Base.Cartesian 有一个未导出的函数lreplace,这可能是您想要的。然后您可以执行以下操作:
julia> values = Dict(:A=>3, :B=>1)
Dict{Symbol,Int64} with 2 entries:
:B => 1
:A => 3
julia> import Base.Cartesian.lreplace
julia> expr = :(2*A)
:(2A)
julia> function lreplace_all(expr, d)
for (k, v) in d
expr = lreplace(expr, k, v)
end
expr
end
lreplace_all (generic function with 1 method)
julia> lreplace_all(expr, values)
:(2 * 3)
julia> @eval foo(A) = $(lreplace_all(:(2A), values))
foo (generic function with 1 method)
julia> foo(1)
6
虽然,由于 A 是由 values 字典定义的,因此将 foo 定义为零参数函数更有意义(除非我遗漏了什么)。
编辑:
重新阅读您的问题后,您似乎想将实际字典传递给函数,而不是像我上面所做的那样在编译时提供可用的值。

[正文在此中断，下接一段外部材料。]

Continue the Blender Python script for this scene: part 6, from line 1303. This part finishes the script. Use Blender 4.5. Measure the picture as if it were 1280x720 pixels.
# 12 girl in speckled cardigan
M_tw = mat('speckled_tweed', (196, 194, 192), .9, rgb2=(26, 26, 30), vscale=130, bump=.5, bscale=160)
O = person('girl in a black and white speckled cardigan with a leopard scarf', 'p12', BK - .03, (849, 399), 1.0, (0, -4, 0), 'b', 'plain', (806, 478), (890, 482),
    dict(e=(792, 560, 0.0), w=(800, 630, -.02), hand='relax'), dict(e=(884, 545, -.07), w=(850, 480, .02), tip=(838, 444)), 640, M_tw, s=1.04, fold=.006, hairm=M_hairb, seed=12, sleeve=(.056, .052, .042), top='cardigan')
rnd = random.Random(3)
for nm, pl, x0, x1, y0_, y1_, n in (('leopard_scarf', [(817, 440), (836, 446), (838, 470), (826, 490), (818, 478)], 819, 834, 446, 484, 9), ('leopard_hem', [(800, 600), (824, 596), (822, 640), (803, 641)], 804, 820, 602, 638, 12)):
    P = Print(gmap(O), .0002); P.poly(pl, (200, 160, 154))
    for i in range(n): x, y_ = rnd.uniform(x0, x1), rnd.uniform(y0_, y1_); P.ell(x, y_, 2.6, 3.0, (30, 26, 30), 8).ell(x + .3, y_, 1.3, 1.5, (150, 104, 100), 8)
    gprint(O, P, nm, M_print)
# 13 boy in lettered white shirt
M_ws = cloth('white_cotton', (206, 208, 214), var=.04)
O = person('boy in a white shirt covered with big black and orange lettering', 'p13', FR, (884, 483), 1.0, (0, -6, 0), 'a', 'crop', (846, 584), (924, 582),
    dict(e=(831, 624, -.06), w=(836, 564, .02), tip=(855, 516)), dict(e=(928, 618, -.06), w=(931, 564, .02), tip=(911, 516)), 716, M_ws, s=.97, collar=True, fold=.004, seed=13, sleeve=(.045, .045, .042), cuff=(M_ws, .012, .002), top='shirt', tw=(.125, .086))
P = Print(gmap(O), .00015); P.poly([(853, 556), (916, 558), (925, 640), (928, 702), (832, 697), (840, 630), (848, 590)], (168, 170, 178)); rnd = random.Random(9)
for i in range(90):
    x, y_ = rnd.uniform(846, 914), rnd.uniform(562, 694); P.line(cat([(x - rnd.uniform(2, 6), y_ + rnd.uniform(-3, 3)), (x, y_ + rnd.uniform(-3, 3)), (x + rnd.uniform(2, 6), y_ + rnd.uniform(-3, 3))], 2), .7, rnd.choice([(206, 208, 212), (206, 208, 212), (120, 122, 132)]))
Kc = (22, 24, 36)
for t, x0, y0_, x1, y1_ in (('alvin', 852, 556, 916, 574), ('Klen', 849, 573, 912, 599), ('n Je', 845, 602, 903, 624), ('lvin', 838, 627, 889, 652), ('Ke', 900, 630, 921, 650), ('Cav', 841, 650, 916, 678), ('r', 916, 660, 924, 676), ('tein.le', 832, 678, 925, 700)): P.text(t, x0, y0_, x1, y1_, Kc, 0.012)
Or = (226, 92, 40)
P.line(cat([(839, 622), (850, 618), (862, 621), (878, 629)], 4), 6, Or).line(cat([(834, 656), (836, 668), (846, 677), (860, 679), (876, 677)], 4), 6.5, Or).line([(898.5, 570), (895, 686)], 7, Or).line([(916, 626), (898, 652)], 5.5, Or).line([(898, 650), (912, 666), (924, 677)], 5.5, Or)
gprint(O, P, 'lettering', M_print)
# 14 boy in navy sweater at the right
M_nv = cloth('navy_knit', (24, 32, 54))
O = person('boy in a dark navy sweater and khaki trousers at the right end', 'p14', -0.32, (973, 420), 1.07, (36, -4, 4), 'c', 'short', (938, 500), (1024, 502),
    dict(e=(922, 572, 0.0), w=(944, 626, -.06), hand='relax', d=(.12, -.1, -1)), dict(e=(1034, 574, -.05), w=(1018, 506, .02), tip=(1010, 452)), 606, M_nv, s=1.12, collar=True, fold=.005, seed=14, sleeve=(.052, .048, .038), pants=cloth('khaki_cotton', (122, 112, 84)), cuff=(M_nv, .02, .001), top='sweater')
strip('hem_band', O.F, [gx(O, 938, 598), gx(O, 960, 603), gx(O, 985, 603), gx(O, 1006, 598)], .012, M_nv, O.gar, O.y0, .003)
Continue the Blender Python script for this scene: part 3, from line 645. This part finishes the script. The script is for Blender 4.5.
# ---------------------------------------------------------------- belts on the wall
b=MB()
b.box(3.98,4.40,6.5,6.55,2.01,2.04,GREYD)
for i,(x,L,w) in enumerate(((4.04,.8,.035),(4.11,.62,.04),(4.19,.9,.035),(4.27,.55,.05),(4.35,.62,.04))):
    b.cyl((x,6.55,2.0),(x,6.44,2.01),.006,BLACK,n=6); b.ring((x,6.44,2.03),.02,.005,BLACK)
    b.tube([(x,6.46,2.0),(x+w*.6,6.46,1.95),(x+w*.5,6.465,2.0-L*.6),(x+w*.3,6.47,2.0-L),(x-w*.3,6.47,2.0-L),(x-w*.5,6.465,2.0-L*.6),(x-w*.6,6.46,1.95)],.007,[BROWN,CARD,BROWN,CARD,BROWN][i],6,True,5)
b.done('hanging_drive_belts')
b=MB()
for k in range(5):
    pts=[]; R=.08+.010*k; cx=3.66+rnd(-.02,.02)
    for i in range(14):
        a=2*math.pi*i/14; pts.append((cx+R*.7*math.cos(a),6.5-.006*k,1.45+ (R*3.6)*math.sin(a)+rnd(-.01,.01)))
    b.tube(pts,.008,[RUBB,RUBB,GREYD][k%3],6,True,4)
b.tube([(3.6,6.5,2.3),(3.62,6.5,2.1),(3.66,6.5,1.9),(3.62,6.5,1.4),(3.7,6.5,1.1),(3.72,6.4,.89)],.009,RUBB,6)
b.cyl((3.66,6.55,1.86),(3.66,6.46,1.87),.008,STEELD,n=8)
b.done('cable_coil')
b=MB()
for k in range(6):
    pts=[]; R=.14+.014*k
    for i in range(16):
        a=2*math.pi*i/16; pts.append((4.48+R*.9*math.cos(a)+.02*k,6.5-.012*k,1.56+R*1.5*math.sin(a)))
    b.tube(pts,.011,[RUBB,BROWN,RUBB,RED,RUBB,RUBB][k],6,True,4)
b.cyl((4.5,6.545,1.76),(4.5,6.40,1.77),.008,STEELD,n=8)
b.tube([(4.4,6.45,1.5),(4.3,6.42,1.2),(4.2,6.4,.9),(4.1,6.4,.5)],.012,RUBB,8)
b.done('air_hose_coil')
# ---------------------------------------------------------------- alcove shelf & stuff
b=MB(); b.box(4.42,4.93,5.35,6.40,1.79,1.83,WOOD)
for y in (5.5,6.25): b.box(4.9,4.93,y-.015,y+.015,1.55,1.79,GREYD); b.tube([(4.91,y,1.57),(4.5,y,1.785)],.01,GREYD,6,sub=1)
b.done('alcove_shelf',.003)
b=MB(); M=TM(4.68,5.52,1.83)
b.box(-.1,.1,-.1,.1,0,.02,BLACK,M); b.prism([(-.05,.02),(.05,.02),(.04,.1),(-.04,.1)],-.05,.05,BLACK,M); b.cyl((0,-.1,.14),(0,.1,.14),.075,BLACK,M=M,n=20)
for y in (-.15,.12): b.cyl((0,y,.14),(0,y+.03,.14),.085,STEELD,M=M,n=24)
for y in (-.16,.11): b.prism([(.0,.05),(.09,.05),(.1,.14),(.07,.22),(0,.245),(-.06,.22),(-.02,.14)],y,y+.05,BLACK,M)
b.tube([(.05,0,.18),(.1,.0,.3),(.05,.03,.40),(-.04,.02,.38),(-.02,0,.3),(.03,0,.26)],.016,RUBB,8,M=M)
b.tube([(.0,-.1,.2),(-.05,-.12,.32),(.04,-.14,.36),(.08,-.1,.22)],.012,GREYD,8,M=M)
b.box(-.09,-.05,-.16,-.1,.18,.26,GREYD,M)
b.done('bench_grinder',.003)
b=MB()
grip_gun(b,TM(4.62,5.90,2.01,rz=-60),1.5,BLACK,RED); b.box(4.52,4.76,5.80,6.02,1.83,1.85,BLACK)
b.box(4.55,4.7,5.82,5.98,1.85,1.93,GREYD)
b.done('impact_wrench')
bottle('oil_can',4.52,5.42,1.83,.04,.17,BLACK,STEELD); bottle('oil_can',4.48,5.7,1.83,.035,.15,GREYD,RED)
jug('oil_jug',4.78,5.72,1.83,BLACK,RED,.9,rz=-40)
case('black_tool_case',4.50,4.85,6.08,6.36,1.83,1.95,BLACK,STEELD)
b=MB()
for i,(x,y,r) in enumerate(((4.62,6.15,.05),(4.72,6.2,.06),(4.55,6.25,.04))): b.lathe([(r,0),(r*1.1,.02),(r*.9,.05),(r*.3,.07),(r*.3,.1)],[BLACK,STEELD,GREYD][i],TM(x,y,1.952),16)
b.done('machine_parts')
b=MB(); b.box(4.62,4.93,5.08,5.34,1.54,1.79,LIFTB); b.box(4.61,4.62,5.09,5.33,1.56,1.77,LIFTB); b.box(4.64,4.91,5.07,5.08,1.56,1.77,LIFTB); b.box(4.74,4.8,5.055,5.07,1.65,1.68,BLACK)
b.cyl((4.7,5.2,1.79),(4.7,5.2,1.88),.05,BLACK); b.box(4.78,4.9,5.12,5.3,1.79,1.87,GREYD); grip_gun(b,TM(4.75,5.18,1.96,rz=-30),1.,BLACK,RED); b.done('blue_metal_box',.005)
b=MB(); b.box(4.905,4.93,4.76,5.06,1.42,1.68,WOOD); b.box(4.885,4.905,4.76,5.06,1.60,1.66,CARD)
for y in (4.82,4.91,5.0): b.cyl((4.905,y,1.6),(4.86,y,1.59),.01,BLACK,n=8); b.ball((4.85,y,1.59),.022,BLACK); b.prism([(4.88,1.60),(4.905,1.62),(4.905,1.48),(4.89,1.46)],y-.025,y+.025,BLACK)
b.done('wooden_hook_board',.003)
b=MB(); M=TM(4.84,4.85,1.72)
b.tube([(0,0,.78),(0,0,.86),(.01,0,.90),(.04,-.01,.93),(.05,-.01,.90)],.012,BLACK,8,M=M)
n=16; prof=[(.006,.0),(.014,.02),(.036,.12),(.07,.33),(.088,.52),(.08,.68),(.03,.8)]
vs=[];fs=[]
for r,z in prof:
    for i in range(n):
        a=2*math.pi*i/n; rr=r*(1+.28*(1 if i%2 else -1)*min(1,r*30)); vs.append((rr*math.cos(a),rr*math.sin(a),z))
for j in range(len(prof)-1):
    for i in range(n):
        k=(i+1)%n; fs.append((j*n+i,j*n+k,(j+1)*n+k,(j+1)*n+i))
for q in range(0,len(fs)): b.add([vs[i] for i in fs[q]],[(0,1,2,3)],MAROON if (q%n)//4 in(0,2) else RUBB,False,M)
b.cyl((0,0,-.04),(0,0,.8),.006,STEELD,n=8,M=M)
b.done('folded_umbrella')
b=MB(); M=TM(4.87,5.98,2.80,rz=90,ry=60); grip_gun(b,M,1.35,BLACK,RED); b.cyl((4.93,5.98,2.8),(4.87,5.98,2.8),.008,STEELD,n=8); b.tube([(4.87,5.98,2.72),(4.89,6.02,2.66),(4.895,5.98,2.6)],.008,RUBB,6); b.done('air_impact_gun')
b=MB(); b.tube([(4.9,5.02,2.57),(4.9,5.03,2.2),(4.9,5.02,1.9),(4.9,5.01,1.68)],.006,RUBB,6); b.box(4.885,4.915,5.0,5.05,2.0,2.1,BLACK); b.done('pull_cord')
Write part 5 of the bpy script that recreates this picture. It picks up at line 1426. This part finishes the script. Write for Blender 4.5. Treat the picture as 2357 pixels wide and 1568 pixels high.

在这种情况下,我们有一点创意:
首先,我们需要一个类似lreplace 的函数,它可以处理表达式,这很简单
julia> dictreplace!(ex, s, v) = ex
dictreplace! (generic function with 1 method)
julia> dictreplace!(ex::Symbol, s, v) = s == ex ? v : ex
dictreplace! (generic function with 2 methods)
julia> function dictreplace!(ex::Expr, s, v)
for i=1:length(ex.args)
ex.args[i] = dictreplace!(ex.args[i], s, v)
end
ex
end
dictreplace! (generic function with 3 methods)
julia> dictreplace(ex, s, v) = dictreplace!(copy(ex), s, v)
dictreplace (generic function with 1 method)
现在我们想用字典查找替换字典键中出现的每个符号
julia> function dictreplace_all(expr, kys, dsym)
for k in kys
expr = dictreplace(expr, k, :($(dsym)[$(QuoteNode(k))]))
end
expr
end
dictreplace_all (generic function with 1 method)
julia> dictreplace_all(:(2A), keys(values), :d)
:(2 * d[:A])
julia> @eval foo(args) = $(dictreplace_all(:(2A), keys(values), :args))
foo (generic function with 1 method)
julia> values[:A] = -99
-99
julia> foo(values)
-198